Cost of lavish Christmas lights display offset by simple measures

December 20, 2002

OAK RIDGE, Tenn., Dec. 20, 2002 -- If you're wondering just how much your neighborhood Clark Griswold is paying to brighten the town with Christmas lights visible from outer space, the answer varies significantly from one part of the country to another.

In Knoxville, for example, a display on the order of Griswold's in "National Lampoon's Christmas Vacation" -- 100 strings each with 100 miniature lights (41 watts per string), one 100-watt Santa figure and a 450-watt set of floodlights illuminating a nativity scene - would generate added costs of $63. That's assuming the lights (totaling 4,650 watts) are left on seven hours per day for 30 days.

A New Yorker with the same display would be paying an extra $136 to spread holiday cheer, while a jolly homeowner in Hawaii would see an extra $160 on his or her electric bill. At the other end of the spectrum, a homeowner in Seattle would be paying just $50 for the same display, while a homeowner in Idaho Falls would be paying just an extra $53.

Whatever the added expense, homeowners can offset most or all of the additional cost of a light display with some simple energy-saving techniques in other areas of their home that will provide year-round cost savings. Research within the Buildings Technology Center of the Department of Energy's Oak Ridge National Laboratory has demonstrated a variety of ways homeowners can save money on energy bills.

"There are several simple and low-cost measures that a homeowner can take to realize anywhere from $10 to several hundred dollars of savings per year," said Mike Gettings, a researcher in ORNL's Engineering Science and Technology Division.

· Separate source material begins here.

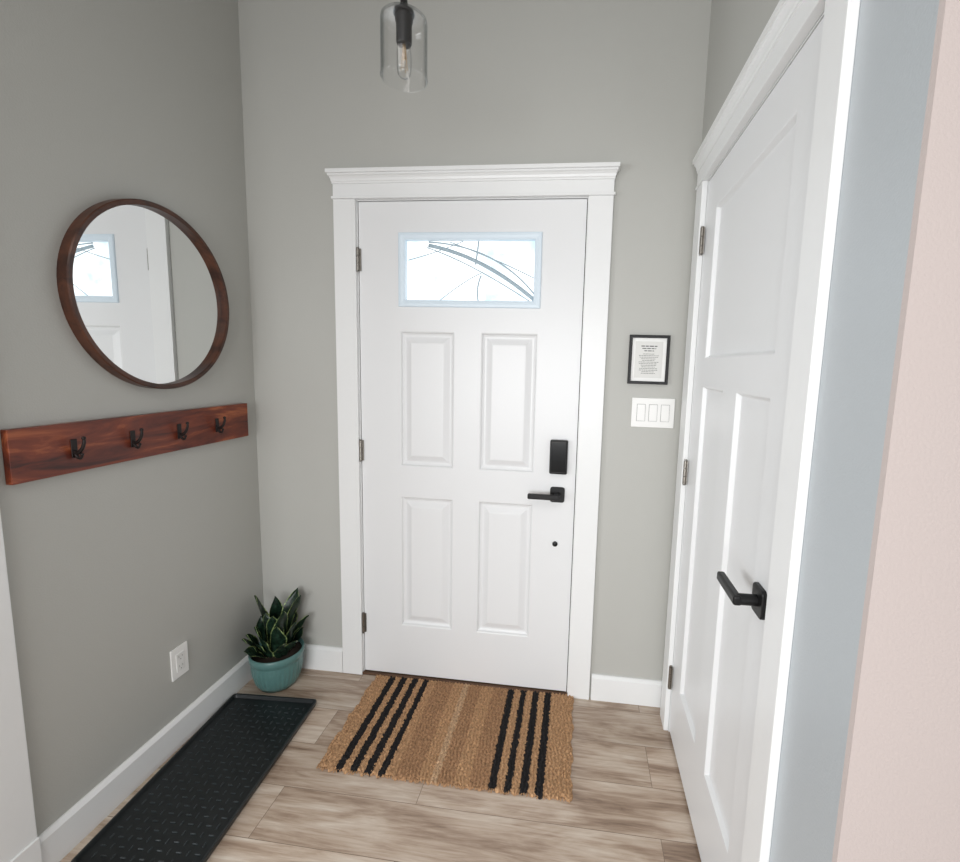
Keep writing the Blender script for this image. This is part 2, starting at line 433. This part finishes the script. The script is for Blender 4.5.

Looking at electricity rates around the nation, the highest (cents per kilowatt-hour/kwh) are in Alaska and Hawaii (Pacific Noncontiguous), where residents pay an average of 14.42 cents/kwh, while the lowest rates are in the East South Central, which is made up of Alabama, Kentucky, Mississippi and Tennessee. There, the average rate is 6.43 cents/kwh.

A more modest light display of 10 strings of 100 miniature lights and one 100-watt lighted Santa (510 watts total) in various parts of the country would cost as follows:

-- New England (Connecticut, Maine, Massachusetts, New Hampshire, Rhode Island and Vermont): $22.52 (11.17 cents per kwh);
-- Middle Atlantic (New Jersey, New York and Pennsylvania): $22.96 (11.39 cents per kwh);
-- East North Central (Illinois, Indiana, Michigan, Ohio and Wisconsin): $16.57 (8.22 cents per kwh);
-- West North Central (Iowa, Kansas, Minnesota, Missouri, Nebraska, North Dakota and South Dakota): $14.82 (7.35 cents per kwh);
-- South Atlantic (Delaware, District of Colombia, Florida, Georgia, Maryland, North Carolina, South Carolina, Virginia and West Virginia): $15.52 (7.7 cents per kwh);
-- East South Central (Alabama, Kentucky, Mississippi and Tennessee): $12.96; (6.43 cents per kwh);
-- West South Central (Arkansas, Louisiana, Oklahoma and Texas): $15.66 (7.77 cents per kwh);
-- Mountain (Arizona, Colorado, Idaho, Montana, Nevada, New Mexico, Utah and Wyoming): $14.96 (7.42 cents per kwh);
-- Pacific Contiguous (California, Oregon and Washington): $17.60 (8.73 cents per kwh); and
-- Pacific Noncontiguous (Alaska and Hawaii): $29 (14.42 cents per kwh).

Moving indoors, in Knoxville, for example, the cost of lighting a Christmas tree with six strings of 100 mini-lights (41 watts per string) would be about $3.35 for the month. In New York, that cost would be $7.21.

ORNL researchers have found that a homeowner can reduce his or her energy bill by as much as $50 per year simply by turning the water heater setting down to 120 degrees Fahrenheit. Or, when it's time to replace the water heater, installing a residential heat pump water heater is an option that will pay the homeowner back with lower monthly bills in less than three years. The heat pump water heater was developed at ORNL and received an R&D 100 award in 2000 from R&D Magazine.

Another way to save money on energy bills and one with less initial cost than a heat pump water heater is to add air sealing around windows and doors, which can save up to $135 per year in the Northeast, $119 in the Midwest, $38 in the West and $74 in the South. Other cost-saving measures with initial costs ranging from just a few dollars to a few hundred include adding attic insulation, installing a programmable thermostat for heating systems, installing low-flow shower heads, installing wall insulation and replacing incandescent light bulbs with more efficient fluorescent bulbs.
ORNL is a multiprogram facility managed for DOE by UT-Battelle.